Fogo Island Inspiration

If expansive thinking is what you’re after, a retreat on Fogo Island is about as good as it gets.

It was here, at a transcendent inn on this small island off the east coast of Newfoundland, that the Centre for Social Impact convened a small group of thinkers and doers to imagine how social innovation could help make communities more resilient. 

The Fogo Island Inn (pictured above) and its related furniture, fishery, and arts enterprises run on a business model that reinvests profits back into the Fogo Island communities. This moonshot sprang from the imagination of Fogo Islanders Zita Cobb, a former tech executive and multimillionaire, and her brothers Tony and Alan.

The idea to bring together the Centre's Advisory Board members and a select group of experts on Fogo Island arose from discussions between Director Tina Dacin and Advisory Board members Walt Macnee (Vice Chairman of Mastercard and Chairman of the Mastercard Center for Inclusive Growth), Michael Durland (CEO of Melancthon Capital), and Zita herself.

All four believed that there would be much to learn about social innovation and community resilience by embedding themselves in a place where the model has been successful. The mini-conference was made possible through the active support of the Advisory Board and Walt’s leadership as Board Chair. 

At the gathering in May 2017, attendees learned first-hand about the Fogo Island model from Zita, Tony, and Alan, as well as from other local community members. They also heard about similar examples of community resilience in other parts of Atlantic Canada, in Detroit, in St. Louis, and elsewhere.

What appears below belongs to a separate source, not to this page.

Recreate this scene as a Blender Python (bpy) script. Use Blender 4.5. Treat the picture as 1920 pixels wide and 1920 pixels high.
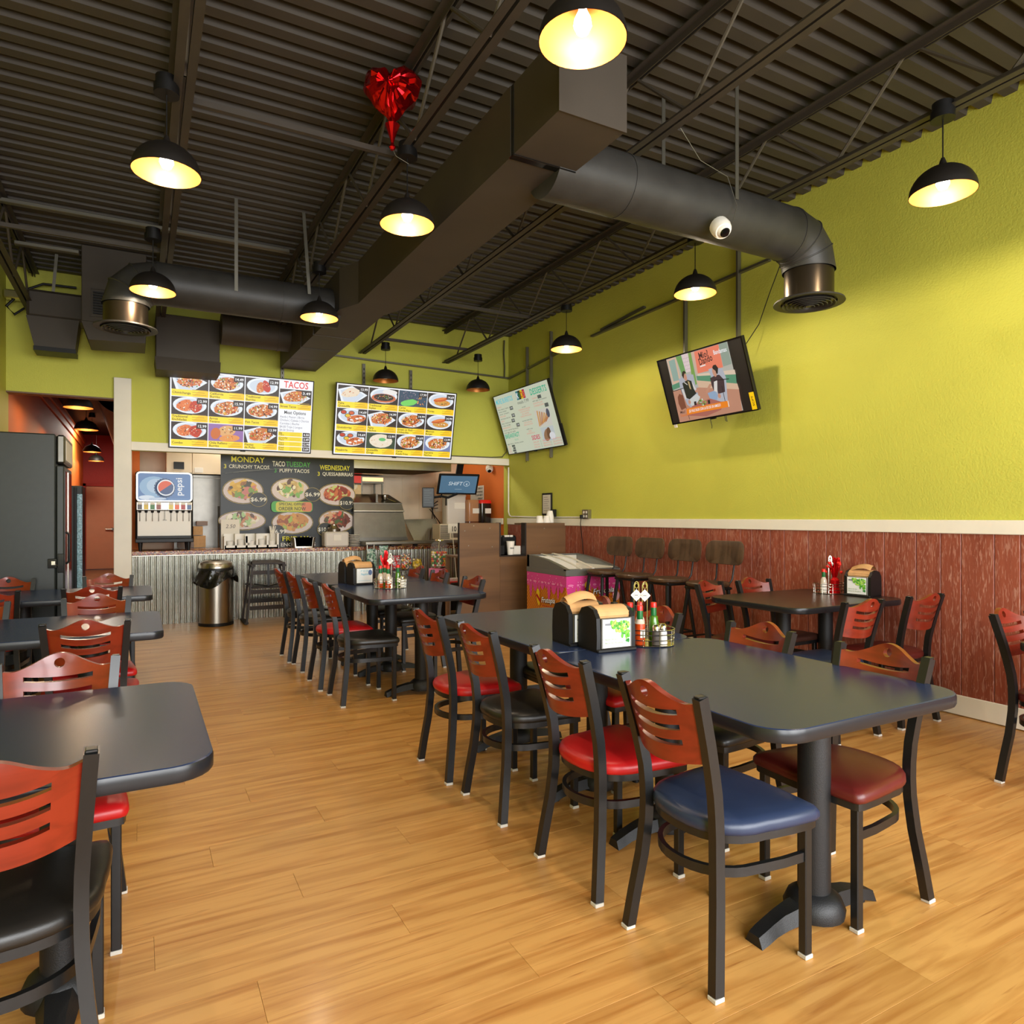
import bpy, bmesh, math, random
from mathutils import Vector, Matrix, Euler
from mathutils.geometry import delaunay_2d_cdt, tessellate_polygon
random.seed(7)
for o in list(bpy.data.objects): bpy.data.objects.remove(o)
SC = bpy.context.scene
COL = SC.collection
PI = math.pi

# ------------------------------------------------------------------ camera, world, light, exposure
YAW, EYE = math.radians(28.6), 1.35
cam_data = bpy.data.cameras.new('camera')
cam = bpy.data.objects.new('camera', cam_data); COL.objects.link(cam)
cam.location = (0, 0, EYE); cam.rotation_euler = (PI/2, 0, -YAW)
cam_data.sensor_width = 36; cam_data.lens = 36*1280/1920
cam_data.shift_y = 9/1920
cam_data.clip_start = .05
SC.camera = cam
vs = SC.view_settings
vs.view_transform = 'Standard'; vs.look = 'None'; vs.gamma = 1; vs.use_curve_mapping = False
vs.exposure = 0.0
W = bpy.data.worlds.new('world'); SC.world = W; W.use_nodes = True
W.node_tree.nodes['Background'].inputs[0].default_value = (.82, .9, 1, 1)
W.node_tree.nodes['Background'].inputs[1].default_value = .9

def area_light(name, loc, rot, sx, sy, power, color):
    l = bpy.data.lights.new(name, 'AREA'); l.shape = 'RECTANGLE'; l.size = sx; l.size_y = sy
    l.energy = power; l.color = color
    o = bpy.data.objects.new(name, l); COL.objects.link(o); o.location = loc; o.rotation_euler = rot
    return o
# daylight entering through the storefront behind the camera (one per window opening of wall_front)
for i, x in enumerate((-.15, 1.95, 3.85)):
    wl_ = area_light('window_daylight', (x, -2.12, 1.75), (PI/2-.2, 0, 0), 1.7, 2.5, 116, (.97, .985, 1)); wl_.data.spread = 2.3
# unseen fill lights added to brighten the kitchen and the far dining room
area_light('kitchen_fill', (2.4, 10.2, 2.78), (0, 0, 0), 3.2, .3, 62, (1, .93, .83))
area_light('corridor_fill', (-.7, 17.6, 3.3), (0, 0, 0), .5, .5, 85, (1, .92, .8))

# ------------------------------------------------------------------ colour + material helpers
def lin(c):
    c /= 255.0
    return c/12.92 if c <= .04045 else ((c+.055)/1.055)**2.4
def rgb(r, g, b): return (lin(r), lin(g), lin(b), 1)
def hexc(h): return rgb(int(h[0:2], 16), int(h[2:4], 16), int(h[4:6], 16))

def mat(name, color, rough=.5, metal=0, var=.0, vscale=8, bump=0, bscale=200, spec=.5, coat=0, emit=None, estr=0, trans=0, alpha=1, ior=1.45, stretch=(1, 1, 1)):
    m = bpy.data.materials.new(name); m.use_nodes = True
    nt = m.node_tree; b = nt.nodes['Principled BSDF']
    b.inputs['Base Color'].default_value = color; b.inputs['Roughness'].default_value = rough
    b.inputs['Metallic'].default_value = metal; b.inputs['Specular IOR Level'].default_value = spec
    b.inputs['Coat Weight'].default_value = coat; b.inputs['IOR'].default_value = ior
    b.inputs['Transmission Weight'].default_value = trans; b.inputs['Alpha'].default_value = alpha
    if emit: b.inputs['Emission Color'].default_value = emit; b.inputs['Emission Strength'].default_value = estr
    if var or bump:
        tc = nt.nodes.new('ShaderNodeTexCoord'); mp = nt.nodes.new('ShaderNodeMapping'); mp.inputs['Scale'].default_value = stretch
        nt.links.new(tc.outputs['Object'], mp.inputs['Vector'])
    if var:
        n = nt.nodes.new('ShaderNodeTexNoise'); n.inputs['Scale'].default_value = vscale; n.inputs['Detail'].default_value = 5
        nt.links.new(mp.outputs[0], n.inputs['Vector'])
        r = nt.nodes.new('ShaderNodeValToRGB')
        e = r.color_ramp.elements; e[0].position = .3; e[1].position = .7
        e[0].color = tuple(c*(1-var) for c in color[:3]) + (1,); e[1].color = tuple(min(1, c*(1+var)) for c in color[:3]) + (1,)
        nt.links.new(n.outputs['Fac'], r.inputs['Fac']); nt.links.new(r.outputs['Color'], b.inputs['Base Color'])
    if bump:
        n2 = nt.nodes.new('ShaderNodeTexNoise'); n2.inputs['Scale'].default_value = bscale; n2.inputs['Detail'].default_value = 3
        nt.links.new(mp.outputs[0], n2.inputs['Vector'])
        bp = nt.nodes.new('ShaderNodeBump'); bp.inputs['Strength'].default_value = bump; bp.inputs['Distance'].default_value = .01
        nt.links.new(n2.outputs['Fac'], bp.inputs['Height']); nt.links.new(bp.outputs[0], b.inputs['Normal'])
    return m

def wood_mat(name, base, dark, axis=0, rough=.4, scale=1, rnd=.12, coat=0, fleck=None, bump=.04):
    """streaky grain along one axis; each object drifts a little in tone"""
    m = bpy.data.materials.new(name); m.use_nodes = True; nt = m.node_tree; b = nt.nodes['Principled BSDF']
    L = nt.links.new
    tc = nt.nodes.new('ShaderNodeTexCoord'); oi = nt.nodes.new('ShaderNodeObjectInfo')
    ad = nt.nodes.new('ShaderNodeVectorMath'); ad.operation = 'MULTIPLY_ADD'
    cv = nt.nodes.new('ShaderNodeCombineXYZ')
    for i in range(3): L(oi.outputs['Random'], cv.inputs[i])
    ad.inputs[1].default_value = (17, 23, 31)
    L(cv.outputs[0], ad.inputs[0]); L(tc.outputs['Object'], ad.inputs[2])
    mp = nt.nodes.new('ShaderNodeMapping')
    s = [16*scale]*3; s[axis] = 1.1*scale; mp.inputs['Scale'].default_value = s
    L(ad.outputs[0], mp.inputs['Vector'])
    n = nt.nodes.new('ShaderNodeTexNoise'); n.inputs['Scale'].default_value = 1; n.inputs['Detail'].default_value = 6; n.inputs['Distortion'].default_value = .6
    L(mp.outputs[0], n.inputs['Vector'])
    r = nt.nodes.new('ShaderNodeValToRGB'); e = r.color_ramp.elements
    e[0].position = .33; e[0].color = dark; e[1].position = .58; e[1].color = base
    L(n.outputs['Fac'], r.inputs['Fac'])
    hs = nt.nodes.new('ShaderNodeHueSaturation')
    ma = nt.nodes.new('ShaderNodeMath'); ma.operation = 'MULTIPLY_ADD'; ma.inputs[1].default_value = rnd*2; ma.inputs[2].default_value = 1-rnd
    L(oi.outputs['Random'], ma.inputs[0]); L(ma.outputs[0], hs.inputs['Value']); L(r.outputs[0], hs.inputs['Color'])
    out = hs.outputs[0]
    if fleck:
        mp2 = nt.nodes.new('ShaderNodeMapping'); mp2.inputs['Scale'].default_value = fleck[1]
        L(ad.outputs[0], mp2.inputs['Vector'])
        n2 = nt.nodes.new('ShaderNodeTexNoise'); n2.inputs['Scale'].default_value = 1; n2.inputs['Detail'].default_value = 4; n2.inputs['Distortion'].default_value = 1.5
        L(mp2.outputs[0], n2.inputs['Vector'])
        r2 = nt.nodes.new('ShaderNodeValToRGB'); r2.color_ramp.elements[0].position = fleck[2]; r2.color_ramp.elements[1].position = fleck[3]
        L(n2.outputs['Fac'], r2.inputs['Fac'])
        mx = nt.nodes.new('ShaderNodeMix'); mx.data_type = 'RGBA'
        L(r2.outputs[0], mx.inputs['Factor']); L(out, mx.inputs['A']); mx.inputs['B'].default_value = fleck[0]
        out = mx.outputs['Result']
    L(out, b.inputs['Base Color'])
    b.inputs['Roughness'].default_value = rough; b.inputs['Coat Weight'].default_value = coat; b.inputs['Coat Roughness'].default_value = .15
    if bump:
        bp = nt.nodes.new('ShaderNodeBump'); bp.inputs['Strength'].default_value = bump; bp.inputs['Distance'].default_value = .01
        L(n.outputs['Fac'], bp.inputs['Height']); L(bp.outputs[0], b.inputs['Normal'])
    return m

def wall_mat(name, color):
    m = mat(name, color, .62, var=.06, vscale=1.2, bump=.35, bscale=75)
    return m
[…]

Tina and the Advisory Board will now use what they learned on Fogo Island to help shape a research agenda and other initiatives. One idea, for example, is to send a small group of Smith students to Fogo Island for peer-to-peer learning about social entrepreneurship in a small community setting.

“There’s magic in the meeting of minds,” says Tina of the Fogo Island experience “particularly when it’s a gathering of people who dream what’s possible and then go out and do it.”